Review - Our Friend Satan

"Show yourself...Satan!"

Ever wonder if Satan tires of the Satan/hell legend? Sure, he's one of the most powerful beings in all of history/literature, but he's also forced to contend with all the baggage that comes with the reputation. Maybe one day he'll just tire of it all and seek to move on, which is what happens in Our Friend Satan. The issue is written by Dominik L. Marzec, penciled/inked by Michael Murawski and colored/inked by Lukas Lalko.

Satan is depressed and suffering from a midlife crisis. He would like to be evil, like in the old days, but he cannot reach the expectations of the modern people anymore. When even Satanists turn their backs on him, he decides to deal with the matter once and for all.

Our Friend Satan is pretty cheerful in many ways, despite its title which might imply otherwise. Marzec has taken the preconceived image of Satan as a fire-breathing, brimstone clad demon and upended it, instead offering a portrayal of him as a tired, old soul who just wants some peace and quiet. He's been the subject of countless attacks on his reputation, prompting him to profess his impatience with the constant questioning of him personally. Marzec's presentation of this is done quite cleverly, as the cult seeking to summon him is even a little underwhelmed when he appears before them. The dialogue and exchanges are also quite snappy, as Marzec adds a bit of levity through the words of confusion offered up by the cult members, as well as Satan's own seemingly despondent take on his lot in life.

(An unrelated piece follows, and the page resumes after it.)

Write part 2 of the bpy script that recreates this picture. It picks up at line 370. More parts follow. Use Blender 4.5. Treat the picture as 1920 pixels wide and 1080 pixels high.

Matching the relatively lighthearted story is Murawski's pencils. Murawski puts a lot of detail into his environments, presenting ancient looking temples and a version of hell that's equal parts Bible and Martha Stewart. The portrayal of Satan himself is a point of amusement and helps propel the narrative that Satan is tired of being Satan and dealing with the reputation hits. The inks by Murawski and Lalko offer the artwork a very clean look, as characters sharply cut through their environments and stand out. The color choice is quite vibrant as well, with Lalko relying a darker colors (and a lot of reds) to showcase the action.

Our Friend Satan is a pretty enjoyable story that's also subtly deeper. There are some heady, philosophical themes at play in Our Friend Satan, the most salient of which is the identity crisis that an entity like Satan could go through. Marzec offers this approach to the character by having him take a pretty provocative action, but it's one that makes a lot of sense within the context of the symbol's history and mythology. Murawski and Lalko offer up an artistic style that's clean and straightforward. Our Friend Satan is a lot of fun to read and is worth checking out to get something on the lighter side.

Our Friend Satan is available now. The work has a Kickstarter going to for funding more of its development.